I use people who have the experience of not just classical music because there are times that I want them to do something—whether it’s improvise or have a [certain] rhythmic sense. I want something more fluid that you can’t always write. … I don’t have that angst of “What is my music?” I’m just going to do what I want to do. … Part of it comes from a jazz tradition: people form their own groups. When I moved I felt I wasn’t quite sure where I fit in. I came here because of the BMI Jazz Composers Workshop. I tell people that and people naturally think I might be a jazz composer, but my inclinations have always been more toward classical. I felt for me coming in, it’s not going to happen unless I do it. I’d rather do it myself than go to someone and say, “Can you do this for me?” I couldn’t imagine coming in and going to Orpheus or even Bang on a Can and saying, “Hey, I have these things. Would you be interested?” Not that I was writing orchestral music, but if I came to an orchestra and said, “Hey, will you play my music?”—they don’t care; they won’t know who I am necessarily. But I’m not going to let that stop me from doing the things that I want to do. Now everyone has their own groups; it’s a way to get their music out. I love to write for other ensembles and I have been commissioned by ensembles that I have no connection to, but I also want to keep doing Numinous and expanding Numinous.

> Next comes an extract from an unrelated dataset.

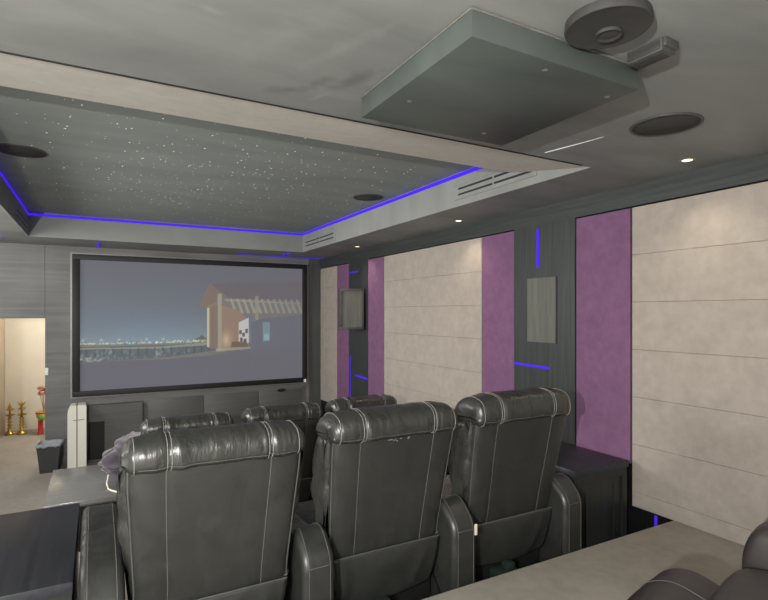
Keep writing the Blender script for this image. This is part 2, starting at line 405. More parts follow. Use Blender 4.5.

Joseph C. Phillips Jr’s very clearly 21st-century music—incorporating a broad range of styles while being ultimately beholden to none—might seem somewhat at odds with his two most recent projects: the dance collaboration exploring the ideas of 18th-century political philosopher Thomas Paine and the newly created score for the 1922 Lubitsch film about ancient Egypt. But for Phillips, history can also be honored through a contemporary approach:

Edisa [Weeks] … had been thinking about doing a project about democracy and I had just read something about Thomas Paine so I said, “How about Thomas Paine?” His words are very timely still and … his words have been used by many people for their own purposes. … Edisa had this idea about contradancing which was big then. So I was listening to contradances and when contradances don’t form the twos, the fours, and the eights, they’re called crooked. So, I thought, O.K. I’m just going to make them all crooked. So you can dance to them, they’re very fun and in the period, but underneath there are mixed meters or maybe some weird harmonic thing. … With the Lubitsch film, there was actually a complete score that was already there but Joe Melillo [at Brooklyn Academy of Music] wanted something different. When I first got the film and watched it, I did watch it with the score, but after that I really didn’t listen to the score; I didn’t want those solutions to be in my mind. I’m very conscious about how I would feel if someone years from now took my score and said, “We want to get rid of that; let’s get this new thing going.” But we’ve had all this history since 1922 of how people approach getting into a film by [musically] adding to or going against what’s going on on the screen. And the history of music since 1922—there’s so much more that can be added. I wanted it to be my music married to what Lubitsch was doing as if I was the one he asked to do this. But people who’ve heard my other music will be surprised when they hear the music for the film.